The dose of realism provided by the long-term view is a salutary (if unwelcome) antidote to our personal egotism, and to that projected egotism which we attach to our hero-ideals, the rare "genius" of generations past whom we pattern ourselves upon in our inner imagination. Intellectuals make their breakthroughs, changing the course of the flow of ideas, because of what they do with the cultural capital and emotional energy flowing down to them from their own pasts, restructured by the network of tensions among their contemporaries. The merit of their contributions, its "intrinsic worth" as well as "social impact," is a mater of how the structure develops after our own deaths. We intellectuals are true eddies in the river of time---perhaps more so than other humans, because it is our business to attend to this connectedness across the generations. (60)
He points out that the "minimal unit of intellectual change is a generation, approximately 33 years" (60), and another generation for that change to have its impact. We cannot judge our own generation because we are too close, and things are still shaking out. And we may be in an epoch of little real change. Still, there are some parlor games we can play with this idea.

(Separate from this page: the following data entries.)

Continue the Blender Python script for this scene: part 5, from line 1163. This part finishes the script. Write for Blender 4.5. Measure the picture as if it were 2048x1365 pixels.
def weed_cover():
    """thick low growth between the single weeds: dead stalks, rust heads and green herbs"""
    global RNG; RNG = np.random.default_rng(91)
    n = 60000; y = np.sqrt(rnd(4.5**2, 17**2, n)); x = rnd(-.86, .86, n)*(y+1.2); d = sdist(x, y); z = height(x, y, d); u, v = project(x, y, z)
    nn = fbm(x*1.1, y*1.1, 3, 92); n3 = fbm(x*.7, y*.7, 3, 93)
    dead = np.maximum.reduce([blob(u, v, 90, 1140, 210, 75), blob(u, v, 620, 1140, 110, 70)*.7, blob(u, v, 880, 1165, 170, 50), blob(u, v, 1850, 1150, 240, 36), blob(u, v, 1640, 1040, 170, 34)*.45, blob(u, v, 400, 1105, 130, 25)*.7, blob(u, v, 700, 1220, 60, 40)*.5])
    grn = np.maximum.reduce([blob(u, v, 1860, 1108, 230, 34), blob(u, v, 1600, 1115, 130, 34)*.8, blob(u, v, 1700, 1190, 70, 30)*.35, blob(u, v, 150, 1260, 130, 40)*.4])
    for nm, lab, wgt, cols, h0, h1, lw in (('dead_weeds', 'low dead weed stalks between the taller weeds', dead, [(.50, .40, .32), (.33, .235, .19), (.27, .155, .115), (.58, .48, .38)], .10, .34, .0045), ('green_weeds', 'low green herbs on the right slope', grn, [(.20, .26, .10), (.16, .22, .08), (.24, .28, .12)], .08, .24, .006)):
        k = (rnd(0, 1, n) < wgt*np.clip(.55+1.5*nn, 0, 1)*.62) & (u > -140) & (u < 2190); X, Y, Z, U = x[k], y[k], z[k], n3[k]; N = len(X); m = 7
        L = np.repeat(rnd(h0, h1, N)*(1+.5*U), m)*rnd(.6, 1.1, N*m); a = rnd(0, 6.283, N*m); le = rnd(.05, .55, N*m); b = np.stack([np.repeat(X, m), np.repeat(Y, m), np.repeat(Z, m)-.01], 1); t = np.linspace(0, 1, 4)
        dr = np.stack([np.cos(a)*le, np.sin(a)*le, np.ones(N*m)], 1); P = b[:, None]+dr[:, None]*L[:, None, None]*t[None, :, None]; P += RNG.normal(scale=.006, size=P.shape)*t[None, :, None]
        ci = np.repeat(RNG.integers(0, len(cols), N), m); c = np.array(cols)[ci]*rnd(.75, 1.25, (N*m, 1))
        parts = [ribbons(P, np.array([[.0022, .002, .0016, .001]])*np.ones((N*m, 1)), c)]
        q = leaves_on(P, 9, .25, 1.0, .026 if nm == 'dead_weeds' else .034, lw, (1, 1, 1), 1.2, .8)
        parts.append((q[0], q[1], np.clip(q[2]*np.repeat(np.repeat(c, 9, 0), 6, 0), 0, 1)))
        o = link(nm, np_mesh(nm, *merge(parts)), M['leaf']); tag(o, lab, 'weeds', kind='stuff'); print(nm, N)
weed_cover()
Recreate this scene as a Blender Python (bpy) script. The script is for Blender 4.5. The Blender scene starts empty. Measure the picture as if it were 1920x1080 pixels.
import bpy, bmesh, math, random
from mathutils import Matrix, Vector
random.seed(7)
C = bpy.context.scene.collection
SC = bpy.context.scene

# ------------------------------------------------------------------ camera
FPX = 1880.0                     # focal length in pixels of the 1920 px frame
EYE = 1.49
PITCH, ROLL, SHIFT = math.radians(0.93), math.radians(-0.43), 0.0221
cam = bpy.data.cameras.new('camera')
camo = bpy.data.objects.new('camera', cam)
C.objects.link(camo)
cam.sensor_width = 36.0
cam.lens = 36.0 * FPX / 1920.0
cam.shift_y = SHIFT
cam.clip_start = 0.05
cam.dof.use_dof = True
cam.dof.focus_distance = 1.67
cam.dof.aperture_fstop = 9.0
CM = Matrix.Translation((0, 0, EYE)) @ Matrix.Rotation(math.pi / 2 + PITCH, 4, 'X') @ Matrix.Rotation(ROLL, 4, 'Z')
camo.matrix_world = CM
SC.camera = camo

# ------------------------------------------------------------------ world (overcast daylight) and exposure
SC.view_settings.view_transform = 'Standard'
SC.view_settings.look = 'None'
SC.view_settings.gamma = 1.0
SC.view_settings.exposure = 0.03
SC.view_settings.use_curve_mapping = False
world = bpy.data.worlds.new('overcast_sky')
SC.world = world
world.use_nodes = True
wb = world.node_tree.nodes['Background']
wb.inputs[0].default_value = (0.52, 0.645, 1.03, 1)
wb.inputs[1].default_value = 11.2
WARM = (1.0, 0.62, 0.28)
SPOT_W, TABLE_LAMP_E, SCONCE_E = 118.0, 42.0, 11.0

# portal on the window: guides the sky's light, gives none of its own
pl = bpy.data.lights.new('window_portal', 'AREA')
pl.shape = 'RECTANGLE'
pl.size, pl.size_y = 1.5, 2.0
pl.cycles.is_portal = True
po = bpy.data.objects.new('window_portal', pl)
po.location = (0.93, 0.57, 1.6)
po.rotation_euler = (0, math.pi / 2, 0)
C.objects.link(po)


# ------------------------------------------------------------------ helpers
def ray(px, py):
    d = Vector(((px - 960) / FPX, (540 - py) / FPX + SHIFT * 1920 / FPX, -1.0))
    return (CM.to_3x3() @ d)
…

If we exclude the current generation -- meaning anyone who created their major work(s) since, say, 1980 -- and take as given Collins' calculations of 1 major intellectual per generation, 2 secondary intellectuals per generation, and 7 minor intellectuals per generation within a given field (he is writing about philosophy, but is applies to all intellectual networks), we would have 3 generations of intellectuals between 1880-1980.

What are the major, secondary, and minor economists of that period?

What are the major, secondary, and minor poets of that period?

What are the major, secondary, and minor novelists of that period?

What are the major, secondary, and minor playwrights of that period?

And, to really cause trouble: who in each category are on the radar now?

 Let the comments war begin!

Tuesday, April 17, 2012

The Spontaneous Order of Philosophies

I am reading Randall Collins' The Sociology of Philosophies: A Global Theory of Intellectual Change. It's a massive tome, but I think well worth reading, particularly for spontaneous orders theorists. Given he is also the author of Max Weber: A Skeleton Key, the fact that spontaneous orders theorists (and other Austrian economists) should find his work of interest perhaps should not be that much of a surprise.

Collins is quite critical of both Marxism and postmodernism in sociology. He particularly objects to the reduction of everything to politics (as postmodernism does, in its reduction of everything to power):

The personal is political, but the politics of intellectual practice, within the inwardly focused network of specialists, is not the same thing as the politics of gaining power in the state, or the politics of men and women in their homes or sexual encounters. Winning the focus of attention within the contests among philosophers is done with specifically intellectual resources, which are social resources specific to intellectual networks. There is abundant historical evidence that when players in this arena try to win their way solely with the weapons of external politics, they win the battle at the cost of their intellectual reputations in the long-term historical community. These are not the same game; and at those times in history when one game reduces to another, the intellectual game does not so much give in as disappear, to reappear only when an inner space becomes available for it again. Without an internal structure of intellectual networks generating their own matrix of arguments, there are no ideological effects on philosophy; we find only lay ideologies, crude and simple." (12-13)

If the last statement does not sum up the current situation in philosophy -- and increasingly in the arts, literature, and even the sciences -- I don't know what does. Indeed, we can consider not just philosophy, but the intellectual networks of the arts and literature and of the sciences as well. Postmodernism reduces everything to power; power, in the master-slave interaction, is the social interaction of politics; therefore, postmodernism reduces everything to politics. Thus are we dominated by crude, simple lay ideologies.

Has philosophy disappeared from the scene, waiting for postmodernist reductionism to finally be replaced by a more complex world view that can include philosophy? Can we ask the same question of the arts? of literature? of some areas in science?

While The Sociology of Philosophies is on the spontaneous orders of the world's philosophies, a similar book on, say, literature could just as easily be written, with much the same structure as this book. He explains the canons of world philosophy; one on literature would explain those canons. One could probably do the same work on the sciences. I think doing so would really shore up spontaneous order theory as a sociological theory, and draw a connection between sociology and free market economics that desperately needs to be drawn.

Monday, April 16, 2012

Winton Bates on Progress and the Arts

Winton Bates, an Australian economists, discusses Frederick Turner's book The Culture of Hope. He discusses Turner's idea that the arts can be a force for progress. This in turn prompted him to discuss Alfred North Whitehead's book Adventures of Ideas, discussing it in light of Hayek's quote that "In one sense, civilization is progress and progress is civilization."

If Turner is right that the arts are (or an be) a force for progress, then he is arguing that the arts are (or can be) civilizing. This civilizing aspect is beauty. Bates wonders if art is but a way of keeping communication flows open (using Bejan's idea of the constructal law). However, this would relate directly to the issue of beauty, as beauty may be the way artistic communication flows are kept most open and best flowing. In fact, Turner argues that tree-like branchiness is important to understand beauty, time, and the arts. The golden mean emerges out of the constructal law -- and the golden mean is central to our experience of beauty. The same with fractal geometry.

Perhaps our experience of beauty is the brain rewarding itself for recognizing the constructal law in nature.

And perhaps anything that is allowed to evolve according to the constructal law of nature is beautiful.